The way that I know the places of gismu like "tavla" is indeed to know what the places are, and to recognize from the grammar what sumti is filling what place.  I'm very used to various common rearrangements like "te broda fi", so I don't have to think much about what sumti is going where.  But you should note that even if a place is unmarked (or incorrectly marked-- I've seen nintadni a number of times say "tavla fi" or "tavla fo" when they meant the other and understood), it's rarely very difficult to figure out what's going on.  The gismu "tavla" has three trailing places: x2 which is usually a person, x3 which could be anything, and x4 which is a language.  So if it's a language, it's probably the velta'a, and if it's a person, it's probably the selta'a, and if it's anything else then it's probably supposed to be the terta'a.  (You don't have "lo nu do klama le zarci" (an event of your going to the market) as a selta'a.)  That sort of typematching provides a lot of redundancy in Lojban in a lot of situations.
 
I don't think that the numbered places are harder to learn or use than the syntactic places of natural languages, they are just unusually sharply defined.  English has prepositional places, for instance, and prepositions react in idiosyncratic and sometimes bizarre ways in relation to each verb.  New students of English make frequent errors with arbitrary questions like which preposition to use, or whether a verb can take a direct object.  These structural matters are no less arbitrary in natural language, and they are much less sharply defined, so on the whole Lojban is tremendously easier.  Of course you must remember that learning all the quirks of a natural language takes many years, so tremendously easier than that is still quite hard!
 
 
This language looks like something that should be used for computers and not humans.


Semantically it's a very human language.  It does have this property of having a certain kind of grammatical structure that's parseable, terminators and so forth.  It does take a little getting used to.  But it's certainly possible to become fluent in the use of terminators; I am.  I may have to think consciously about the terminators in an especially tricky piece of prose, but I don't think twice about them in conversational sentences.  You should note that not all of the capabilities of the language are fully explored in all ordinary conversation!  A lot of talk in Lojban is formulaic, if not ritualistic.  I was thrown the first time I saw the now-common well-wishing phrase "lo melbi ko li'i cerni" (Have a beautiful morning.), which uses interesting and (previously) lesser-explored parts of Lojban's grammar.  Now that that phrase is common, I've seen more frequent use of the second place of "li'i" in general, so that's something that's helpful right now to understand IRC conversation (the x2 of li'i is the experiencer), but it was largely unknown a few weeks ago, as are plenty of other seeming complexities.  It's a large toy with many parts, in other words, and it's not so hard to play with us if you know which ones we've been in the habit of using lately.
 

Do you have difficulties remembering all of these cmavo and sumti places?

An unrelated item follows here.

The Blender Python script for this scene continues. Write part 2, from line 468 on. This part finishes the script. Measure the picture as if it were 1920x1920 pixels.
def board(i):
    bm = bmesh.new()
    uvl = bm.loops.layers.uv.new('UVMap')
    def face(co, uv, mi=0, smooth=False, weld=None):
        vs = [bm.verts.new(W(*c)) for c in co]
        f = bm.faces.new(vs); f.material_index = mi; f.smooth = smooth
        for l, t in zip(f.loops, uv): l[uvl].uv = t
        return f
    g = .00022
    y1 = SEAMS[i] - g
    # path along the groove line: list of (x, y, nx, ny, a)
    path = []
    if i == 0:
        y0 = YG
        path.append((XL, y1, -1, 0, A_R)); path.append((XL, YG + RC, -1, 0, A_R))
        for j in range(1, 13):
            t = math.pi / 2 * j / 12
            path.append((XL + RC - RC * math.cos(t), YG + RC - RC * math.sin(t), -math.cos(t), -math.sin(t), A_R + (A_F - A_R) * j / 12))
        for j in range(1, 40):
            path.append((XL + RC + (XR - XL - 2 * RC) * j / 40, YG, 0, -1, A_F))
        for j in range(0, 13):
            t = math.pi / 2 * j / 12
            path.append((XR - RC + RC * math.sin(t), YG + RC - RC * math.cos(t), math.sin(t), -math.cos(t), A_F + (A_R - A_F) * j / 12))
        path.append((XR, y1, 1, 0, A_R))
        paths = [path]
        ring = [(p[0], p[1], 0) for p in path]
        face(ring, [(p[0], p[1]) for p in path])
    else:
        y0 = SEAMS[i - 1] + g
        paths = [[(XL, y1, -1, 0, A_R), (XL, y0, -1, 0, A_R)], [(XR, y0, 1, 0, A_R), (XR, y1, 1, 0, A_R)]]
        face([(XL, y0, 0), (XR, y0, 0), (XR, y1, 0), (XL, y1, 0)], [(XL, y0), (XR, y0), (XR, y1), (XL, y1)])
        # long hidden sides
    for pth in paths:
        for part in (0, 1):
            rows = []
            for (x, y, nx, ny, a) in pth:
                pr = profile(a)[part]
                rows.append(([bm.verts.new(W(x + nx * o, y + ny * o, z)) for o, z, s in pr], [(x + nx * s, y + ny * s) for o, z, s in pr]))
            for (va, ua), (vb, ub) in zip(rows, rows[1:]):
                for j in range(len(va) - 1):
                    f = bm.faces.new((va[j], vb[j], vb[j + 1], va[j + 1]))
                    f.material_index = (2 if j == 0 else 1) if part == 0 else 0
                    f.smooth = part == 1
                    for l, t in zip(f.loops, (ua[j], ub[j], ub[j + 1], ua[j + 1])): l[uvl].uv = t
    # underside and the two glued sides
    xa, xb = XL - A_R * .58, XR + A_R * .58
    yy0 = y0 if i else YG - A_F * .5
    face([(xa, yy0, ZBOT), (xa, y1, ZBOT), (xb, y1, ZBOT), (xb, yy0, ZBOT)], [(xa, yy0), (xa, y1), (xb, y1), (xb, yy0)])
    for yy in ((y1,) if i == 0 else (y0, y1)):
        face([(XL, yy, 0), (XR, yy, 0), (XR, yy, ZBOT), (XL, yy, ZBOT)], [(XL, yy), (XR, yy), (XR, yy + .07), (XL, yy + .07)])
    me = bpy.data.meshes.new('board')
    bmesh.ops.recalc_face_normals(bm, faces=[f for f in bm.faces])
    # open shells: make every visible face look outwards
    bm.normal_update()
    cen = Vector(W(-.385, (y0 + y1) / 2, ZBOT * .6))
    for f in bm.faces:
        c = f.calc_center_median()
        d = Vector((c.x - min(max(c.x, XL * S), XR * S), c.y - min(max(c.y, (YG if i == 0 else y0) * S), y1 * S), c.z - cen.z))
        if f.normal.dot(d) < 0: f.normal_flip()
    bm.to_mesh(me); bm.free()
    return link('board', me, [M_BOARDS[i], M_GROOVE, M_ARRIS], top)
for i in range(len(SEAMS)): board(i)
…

I know at least half of the cmavo well-- I'm missing a lot of BAI, FAhA, and the math stuff.  I know at least half of the gismu well, and I have at least some recognition of pretty much all of them.  I mostly still only recognize the most common rafsi, though I've started making flashcards, so I'm more likely to recognize ones that start with "B". :)  My vocabulary is sufficient for IRC, but I still generally have to look up at least a word/paragraph in prose (where there's lots of gismu used for physical objects and situations that don't come up as much in conversation).  

 

How many fluent speakers are there of Lojban?


One more if you'll stick with us? :)
 
You're not expected to get it all at once.  Just hang out and play with some of the easier parts of the language, and pick things up a piece at a time.  We don't have a decent pedagogy put together, so it's difficult to get started sometimes.  But the language itself really is fundamentally simple.